E siamo per sempre vostri
affezionatissimi genitori Madre Ioele
Felicia e Padre Persano Giovanni
Battista . pronta risposta e buone
notizie.” 7
Italy
Italy, il più lungo dei Primi poemetti, è un componimento rappresentativo dell’ultima
produzione pasco liana, di cui accoglie e sintetizza i principali tratti tematici e ideologici,
linguistici e tecnici. Il poemetto prende spunto da una vicenda reale: il ritorno dall’America di
alcuni emigranti per un breve soggiorno nel paese natale. Si tratta dei fratelli Ghita e Beppe e
della loro nipotina Molly: tornano da Cincinnati (Ohio, Stati Uniti) alla natia Caprona, dove
ancora vive la nonna di Molly.
La trama del poemetto ruota principalmente intorno al rapporto fra la piccola Molly e
l’anziana donna, ossia all’incontro, talora conflittuale, fra i due mondi, vicini e insieme lontani,
che esse rispettivamente rappresentano.
Molly ha otto anni ed è malata(gli zii l’hanno portata in Italia pensando che il cambiamento
d’aria possa giovare alla sua salute); è nata in America, parla soltanto inglese, non gradisce il
paese, la casa, le condizioni di vita, così diverse da quelle alle quali è abituata. La nonna è
duramente provata da una vita di lavoro e dalla tristezza per la lontananza dei suoi figli.
Inizialmente, nonna e nipote comunicano con difficoltà, non solo per ragioni di lingua, ma per
la differenza culturale che le divide. Molly, in particolare, è affascinata dal vecchio telaio della
nonna: la segue e la aiuta spesso sul suo lavoro.
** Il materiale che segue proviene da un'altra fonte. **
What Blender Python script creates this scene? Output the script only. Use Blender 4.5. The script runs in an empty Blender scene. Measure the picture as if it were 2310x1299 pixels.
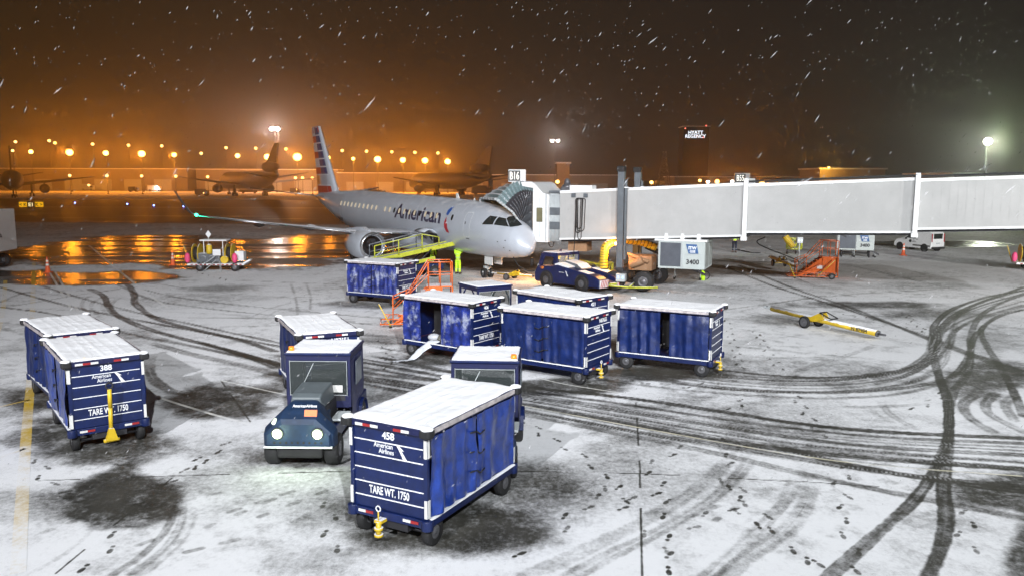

A primavera, quando Molly è finalmente guarita e ambientata nel “nido” della patria dei
genitori, la nonna si ammala gravemente, ormai prossima alla morte, essa rivive, in una sorta
di visione, il dramma dei suoi figli costretti ad emigrare. Molly regala la sua bambola alla
nonna morente e , quando arriva il momento di partire, promette che ritornerà, pronunciando
una parola in italiano.
Il tema centrale del poemetto è quello dell’emigrazione, dell’Italia raminga, della sofferenza di
chi parte e di chi resta, di chi torna e lascia altri in America, perché c’è sofferenza nella
separazione di nuclei famigliari, nell’abbandono delle radici.